During States question time, Deputy Lyndon Farnham said that, when compared with similar funds in other jurisdictions, Jersey’s social security reserves were in a “strong state”.
If approved, the recently-unveiled 2026 to 2029 Budget includes plans for a “temporary rebasing” of the States grant to the Social Security Fund over the next four years.
This would initially see the figure drop from its formula value of around £97 million to around £50 million, with further “one-off” reductions of £17.6 million and £10 million – to support the Government’s capital programme and living wage transition plans respectively – taking it down to £22.768 million in 2026 [see picture].
During questions without notice to Chief Minister Lyndon Farnham, Deputy Renouf questioned whether the public could have faith that the government’s proposed Capital Investment Programme to protect public spending when “that principle is being undermined with its raid on social security contributions”.
Deputy Farnham, in response, said: “They should have faith based upon the the foresight that established the Social Security Reserve Fund and the strong performance that has let it to grow to almost £2.5 billion with the projected growth of £3 billion by 2029.
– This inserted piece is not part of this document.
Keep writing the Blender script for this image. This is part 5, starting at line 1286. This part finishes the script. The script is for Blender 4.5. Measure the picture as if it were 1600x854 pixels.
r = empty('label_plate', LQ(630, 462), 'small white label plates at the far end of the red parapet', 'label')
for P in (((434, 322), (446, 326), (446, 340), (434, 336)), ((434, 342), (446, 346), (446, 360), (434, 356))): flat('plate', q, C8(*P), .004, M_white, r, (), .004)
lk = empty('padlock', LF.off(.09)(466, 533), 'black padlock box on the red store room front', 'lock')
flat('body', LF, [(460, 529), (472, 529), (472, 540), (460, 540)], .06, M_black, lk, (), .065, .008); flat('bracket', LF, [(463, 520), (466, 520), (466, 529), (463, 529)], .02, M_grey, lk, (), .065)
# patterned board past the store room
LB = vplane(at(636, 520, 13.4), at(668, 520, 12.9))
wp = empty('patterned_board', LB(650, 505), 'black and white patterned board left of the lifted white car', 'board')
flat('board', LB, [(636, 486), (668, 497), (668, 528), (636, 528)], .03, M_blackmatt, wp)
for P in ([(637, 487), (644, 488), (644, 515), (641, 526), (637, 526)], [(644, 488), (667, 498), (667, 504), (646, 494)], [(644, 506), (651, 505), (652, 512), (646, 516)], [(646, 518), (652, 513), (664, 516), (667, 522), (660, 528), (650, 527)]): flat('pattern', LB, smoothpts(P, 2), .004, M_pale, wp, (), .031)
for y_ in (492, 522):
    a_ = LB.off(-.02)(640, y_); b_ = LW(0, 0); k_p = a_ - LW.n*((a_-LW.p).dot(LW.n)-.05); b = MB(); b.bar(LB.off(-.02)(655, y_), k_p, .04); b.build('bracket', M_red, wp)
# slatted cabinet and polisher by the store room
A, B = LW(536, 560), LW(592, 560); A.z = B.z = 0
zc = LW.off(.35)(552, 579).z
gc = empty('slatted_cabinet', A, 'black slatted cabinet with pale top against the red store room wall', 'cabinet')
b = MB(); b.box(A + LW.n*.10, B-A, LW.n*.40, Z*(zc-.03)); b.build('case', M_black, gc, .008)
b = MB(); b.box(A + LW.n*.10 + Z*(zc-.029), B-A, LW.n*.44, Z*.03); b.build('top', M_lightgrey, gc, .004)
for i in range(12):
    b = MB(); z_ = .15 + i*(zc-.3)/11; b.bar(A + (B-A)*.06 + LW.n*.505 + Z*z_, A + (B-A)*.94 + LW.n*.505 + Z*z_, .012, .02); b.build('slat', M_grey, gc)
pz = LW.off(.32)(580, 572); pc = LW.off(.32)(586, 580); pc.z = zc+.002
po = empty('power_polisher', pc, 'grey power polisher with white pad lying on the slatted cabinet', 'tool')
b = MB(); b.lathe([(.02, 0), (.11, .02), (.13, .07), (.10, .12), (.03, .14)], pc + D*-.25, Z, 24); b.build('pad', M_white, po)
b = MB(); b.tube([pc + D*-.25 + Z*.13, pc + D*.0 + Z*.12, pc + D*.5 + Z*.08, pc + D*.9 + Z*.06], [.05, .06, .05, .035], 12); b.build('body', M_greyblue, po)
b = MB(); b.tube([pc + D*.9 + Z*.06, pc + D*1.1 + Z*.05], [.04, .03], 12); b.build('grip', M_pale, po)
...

“The Social Security Reserve Fund was based on a formula set up at a time when our long-term population projections were completely different to what they are now and the Deputy conveniently forgets that we are still proposing to put £186 million into the fund. I think it is important that we balance what the taxpayers puts into the fund and how it supports the fund with what the fund actually needs.
“It is still, by just about every other reserve fund around the world, in a strong state with seven or eight years of reserves which is unheard of in many other countries. I wish the Deputy and other Members would stop scaremongering about the impact on the fund.”
Earlier in the sitting, Social Security Minister Lyndsay Feltham sought to reassure Members that the proposed reduction “will not damage the ability of the fund to meet its future commitments”.
Deputy Renouf questioned what work had been undertaken prior to the proposed Budget’s publication to ensure that the reduction could be implemented “without damaging the ability of the fund to meet its future commitments”.
He also asked why, given the scale of the reduction, the next actuarial review had not been brought forward “to inform the budget decision”.
“Detailed estimates were prepared by Treasury and considered at length by Council of Ministers prior to the publication of the Budget,” Deputy Feltham said, citing figures elsewhere within the document that “show that the temporary reduction will not damage the ability of the fund to meet its future commitments”.
“The Social Security Reserve Fund balance is expected to increase to £2.5 billion at the end of 2025 and to £3 billion at the end of 2029,” she continued.
“The periodic actuarial review of the fund is a detailed and time-consuming piece of work designed to support longer-term policy decisions.
“The reviews are scheduled to give each government the most up-to-date information possible on long-term trends, and it would not be appropriate to move this timetable due to a proposal for a temporary reduction which does not have a long-term impact on the fund.”